Cela n’a jamais été aussi vrai que lors de la récente conférence des Nations unies sur le changement climatique (COP26) qui s’est achevée à la mi-novembre à Glasgow. De nombreux dirigeants mondiaux ont profité de la première COP depuis le début de la pandémie pour se prononcer sur des questions importantes telles que l’utilisation du charbon. Lors de son discours d’ouverture, le Premier ministre Trudeau a ambitieusement annoncé que son gouvernement disposerait d’un plan pour plafonner les émissions du secteur pétrolier et gazier afin que ces derniers atteignent la carboneutralité d’ici 2050. Bien que cet engagement figure dans la récente plateforme électorale du Parti libéral, le fait de l’annoncer sur la scène mondiale de la COP, sous le regard du monde entier, a envoyé un message fort, à savoir que le Premier ministre entendait être un chef de file dans ce domaine.
Comme on pouvait s’y attendre, cela a suscité le mécontentement du Premier ministre de l’Alberta, Jason Kenney, qui a souligné l’importance pour le gouvernement fédéral de consulter ses homologues provinciaux avant toute action.

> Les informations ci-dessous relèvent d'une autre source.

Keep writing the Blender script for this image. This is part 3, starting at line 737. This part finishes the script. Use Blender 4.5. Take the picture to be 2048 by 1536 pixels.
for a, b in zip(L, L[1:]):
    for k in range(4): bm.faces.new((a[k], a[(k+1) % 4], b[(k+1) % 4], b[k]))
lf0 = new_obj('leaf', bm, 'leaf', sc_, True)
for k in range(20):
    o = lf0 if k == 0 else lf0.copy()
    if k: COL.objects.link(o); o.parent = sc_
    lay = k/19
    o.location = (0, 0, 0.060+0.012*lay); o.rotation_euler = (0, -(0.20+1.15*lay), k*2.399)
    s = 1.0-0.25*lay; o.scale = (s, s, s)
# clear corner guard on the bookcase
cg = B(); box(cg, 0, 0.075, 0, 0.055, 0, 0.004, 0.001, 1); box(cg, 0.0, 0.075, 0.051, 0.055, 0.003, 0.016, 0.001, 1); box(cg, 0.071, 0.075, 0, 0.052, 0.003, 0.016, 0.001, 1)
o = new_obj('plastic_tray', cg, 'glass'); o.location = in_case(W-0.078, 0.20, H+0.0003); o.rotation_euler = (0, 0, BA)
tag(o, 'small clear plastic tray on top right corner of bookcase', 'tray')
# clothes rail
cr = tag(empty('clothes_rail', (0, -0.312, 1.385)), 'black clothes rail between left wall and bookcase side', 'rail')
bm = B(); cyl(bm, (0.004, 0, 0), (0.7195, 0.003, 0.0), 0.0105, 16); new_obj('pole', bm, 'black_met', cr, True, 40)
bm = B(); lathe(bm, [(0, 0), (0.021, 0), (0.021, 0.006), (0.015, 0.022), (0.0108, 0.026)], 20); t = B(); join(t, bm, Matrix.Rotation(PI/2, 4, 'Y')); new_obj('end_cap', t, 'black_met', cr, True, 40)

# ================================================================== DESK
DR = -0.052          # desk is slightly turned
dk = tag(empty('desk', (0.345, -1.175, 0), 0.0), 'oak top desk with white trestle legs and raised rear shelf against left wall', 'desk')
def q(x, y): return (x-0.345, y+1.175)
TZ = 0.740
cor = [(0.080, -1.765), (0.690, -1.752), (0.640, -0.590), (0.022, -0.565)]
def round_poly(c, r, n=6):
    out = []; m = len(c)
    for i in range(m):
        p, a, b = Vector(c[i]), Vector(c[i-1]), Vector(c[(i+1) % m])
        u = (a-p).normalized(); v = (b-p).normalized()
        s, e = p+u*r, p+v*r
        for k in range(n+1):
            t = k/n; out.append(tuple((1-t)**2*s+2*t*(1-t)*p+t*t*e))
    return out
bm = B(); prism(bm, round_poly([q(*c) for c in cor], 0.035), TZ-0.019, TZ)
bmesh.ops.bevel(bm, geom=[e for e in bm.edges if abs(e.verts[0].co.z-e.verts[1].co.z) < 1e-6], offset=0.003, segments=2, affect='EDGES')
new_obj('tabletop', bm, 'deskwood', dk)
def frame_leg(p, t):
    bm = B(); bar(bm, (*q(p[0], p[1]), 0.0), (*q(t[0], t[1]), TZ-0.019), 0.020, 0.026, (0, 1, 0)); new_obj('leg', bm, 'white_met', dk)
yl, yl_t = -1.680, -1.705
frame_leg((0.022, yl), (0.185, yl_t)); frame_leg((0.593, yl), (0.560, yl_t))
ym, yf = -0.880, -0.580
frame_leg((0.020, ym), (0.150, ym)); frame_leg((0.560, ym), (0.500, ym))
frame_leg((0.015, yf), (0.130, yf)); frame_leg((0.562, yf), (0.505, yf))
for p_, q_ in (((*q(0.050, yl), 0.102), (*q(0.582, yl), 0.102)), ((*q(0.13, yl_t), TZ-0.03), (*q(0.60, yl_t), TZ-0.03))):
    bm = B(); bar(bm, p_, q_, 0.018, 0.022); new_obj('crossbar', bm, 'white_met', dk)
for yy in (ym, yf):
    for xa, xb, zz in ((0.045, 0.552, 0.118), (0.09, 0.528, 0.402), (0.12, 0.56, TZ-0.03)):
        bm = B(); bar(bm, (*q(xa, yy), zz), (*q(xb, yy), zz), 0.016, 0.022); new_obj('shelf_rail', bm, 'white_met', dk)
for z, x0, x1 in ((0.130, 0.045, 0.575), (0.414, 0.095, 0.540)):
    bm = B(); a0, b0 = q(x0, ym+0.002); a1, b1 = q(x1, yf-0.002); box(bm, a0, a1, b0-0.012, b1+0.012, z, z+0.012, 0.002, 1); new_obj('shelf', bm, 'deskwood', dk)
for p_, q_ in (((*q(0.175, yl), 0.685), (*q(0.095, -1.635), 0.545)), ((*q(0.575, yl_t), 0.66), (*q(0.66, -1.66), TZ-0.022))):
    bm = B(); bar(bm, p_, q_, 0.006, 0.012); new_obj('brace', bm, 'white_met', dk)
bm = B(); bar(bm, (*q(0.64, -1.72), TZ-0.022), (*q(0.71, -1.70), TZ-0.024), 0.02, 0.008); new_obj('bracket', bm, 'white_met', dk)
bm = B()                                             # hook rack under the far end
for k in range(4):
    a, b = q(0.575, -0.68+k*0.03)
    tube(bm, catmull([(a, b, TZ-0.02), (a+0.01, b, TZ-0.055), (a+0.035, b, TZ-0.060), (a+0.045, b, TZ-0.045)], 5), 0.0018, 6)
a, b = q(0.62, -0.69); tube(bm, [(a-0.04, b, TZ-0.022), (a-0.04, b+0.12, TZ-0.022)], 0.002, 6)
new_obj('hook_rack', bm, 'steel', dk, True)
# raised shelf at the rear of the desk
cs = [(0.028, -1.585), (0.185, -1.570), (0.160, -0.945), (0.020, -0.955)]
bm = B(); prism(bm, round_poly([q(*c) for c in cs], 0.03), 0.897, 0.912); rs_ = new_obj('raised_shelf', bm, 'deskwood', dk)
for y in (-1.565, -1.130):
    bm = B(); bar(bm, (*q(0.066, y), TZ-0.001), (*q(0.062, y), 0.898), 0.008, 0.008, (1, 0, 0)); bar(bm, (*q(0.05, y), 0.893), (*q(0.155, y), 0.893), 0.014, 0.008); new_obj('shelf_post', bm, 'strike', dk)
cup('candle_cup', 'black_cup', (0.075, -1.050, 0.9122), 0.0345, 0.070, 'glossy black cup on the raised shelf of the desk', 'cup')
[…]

Cependant, il faut souligner que certains des plus grands acteurs mondiaux du secteur pétrolier et gazier, notamment BP et Shell, ont annoncé des plans et l’intention d’atteindre la carboneutralité d’ici 2050. De plus, les plus grands producteurs de sables bitumineux du Canada ont créé une alliance pour collaborer avec le gouvernement fédéral et le gouvernement de l’Alberta afin de franchir cette étape. Bien que la voie à suivre afin d’atteindre cet objectif crucial ne soit pas entièrement tracée, le gouvernement et les entreprises s’accordent à dire que l’objectif de carboneutralité d’ici 2050 est nécessaire pour le bien de notre environnement et qu’il s’agit d’une voie importante pour l’économie. Un plan et des mécanismes officiels sur la façon d’atteindre cet objectif permettraient également de créer un environnement d’investissement stable pour le secteur énergétique du Canada. Il s’agit d’un travail nécessaire qui nécessite la contribution de toutes les parties concernées : le gouvernement fédéral, les provinces et les entreprises.
Le premier ministre a continué de présenter les réglementations environnementales canadiennes comme une norme à suivre pour les autres pays lors de la COP, en préconisant un prix mondial sur la pollution et en suggérant que les autres pays s’inspirent de la taxe fédérale canadienne sur le carbone. Cependant, lorsqu’on lui a demandé s’il comptait relever les objectifs de réduction des émissions de gaz à effet de serre du Canada au-delà des 40 à 45 % prévus d’ici 2030, le Premier ministre n’a pas pris d’engagement, affirmant plutôt qu’il fallait d’abord atteindre ces objectifs avant de pouvoir parler d’une augmentation. Cette approche prudente permettra au gouvernement, nous l’espérons, de prendre le temps d’élaborer une gamme complète de mécanismes qui pourront réellement aider le Canada à atteindre ses objectifs de réduction des GES dans les délais prévus, plutôt que de s’engager à atteindre des objectifs plus importants dans le but de marquer des points politiques rapides. De plus, avec la nouvelle Loi canadienne sur la responsabilité en matière de carboneutralité, adoptée dans les dernières heures de la précédente session parlementaire, la pression est forte pour que le gouvernement publie son tout premier plan de réduction des émissions pour l’objectif 2030 dans les mois à venir.
Avec le retour du Parlement, le travail commence également pour ramener au pays les dernières réalisations du Canada à la COP26. Le nouveau ministre de l’Environnement et du Changement climatique, Steven Guilbeault, et le ministre des Ressources naturelles, Jonathan Wilkinson, qui étaient également présents à la COP, joueront un rôle clé dans un grand nombre d’initiatives annoncées. Pour le Canada et le monde entier, une action décisive et coordonnée est plus que jamais nécessaire dans la lutte contre les changements climatiques.